Yolanda Moreno: Complementably univesal space vs Gurarij

Data: segunda-feira, 03 de junho de 2013, às 14h

Sala: 266-A

Palestrante: Yolanda Moreno, Universidad de Extremadura

Título: Complementably universal space vs Gurarij

Resumo: A separable Banach space $\mathcal{K}$ is said to be complementably universal for the class of separable Banach spaces having BAP if every such space is isomorphic to a complemented subspace of $\mathcal K$. The existence of $\mathcal K$ was first proved by Kadec in 1971 using a nice topological approach. A bit later in the same year, Pelczynski and Wojtaszczyk gave another construction of such a space using different techniques. Recently, Garbulinska showed the existence of $\mathcal K$ using categorical language and Fraissé limits.  It is known that $\mathcal K$ is unique up to isomorphisms but we still don't know about uniqueness up to isometries. We will show that the method to construct spaces of universal disposition (Aviles-Cabello-Castillo-Gonzalez-Moreno) allows us to construct a 'version' of $K$, which is isometric to the one constructed by Garbulinska, and where the property defining the space as well as its FDD are explicitly observed during the construction process itself.
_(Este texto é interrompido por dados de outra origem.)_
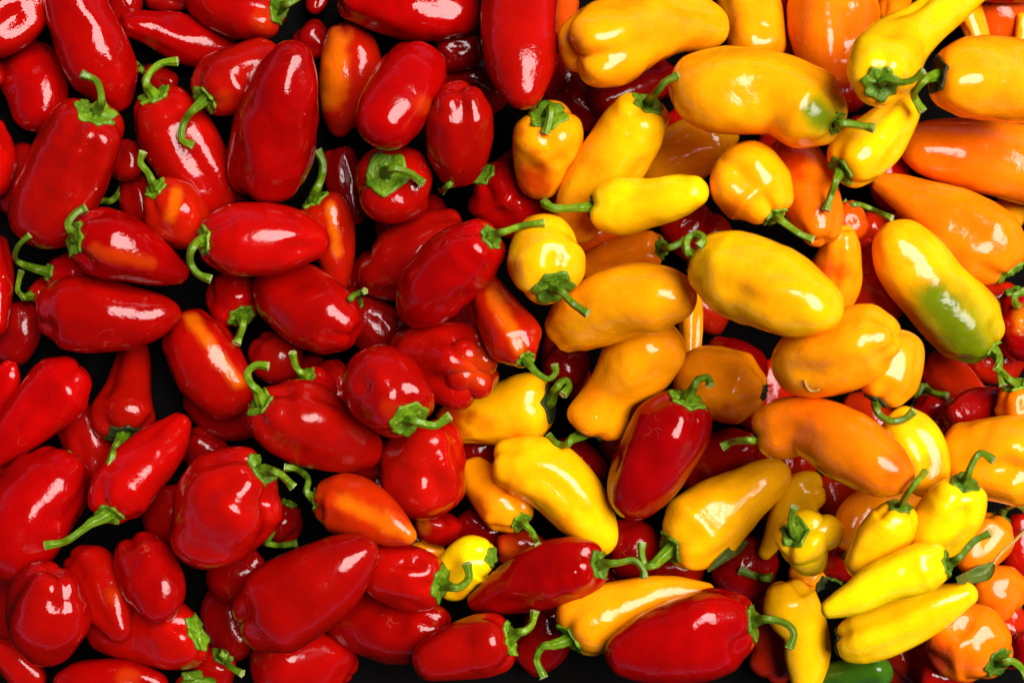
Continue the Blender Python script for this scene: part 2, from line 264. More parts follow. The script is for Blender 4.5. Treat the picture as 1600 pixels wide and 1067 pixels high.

Through this method we realize that it is possible a local approach to $\mathcal K$ completely analogous to the Gurarij space $\mathcal G$, namely: the space $\mathcal K$ is the corresponding 'Gurarij object' in the category of double arrows (isometric embeddings-norm one projections). Natural questions arise now from comparing the behavior of both spaces: what about the version $\omega_1$ of $\mathcal K$ which would correspond to the space $\mathcal{G}_{\omega_1}$ of universal disposition for finite dimensional spaces? Could we construct through this method a space complementably universal for the class of all separable Banach spaces (we know, by a result of Jonhson-Szankowski, that such a space cannot be separable)? What about extending isometries from separable (other sizes) subspaces to isometries on the whole $\mathcal K$ ($\mathcal K_{\omega_1}$)?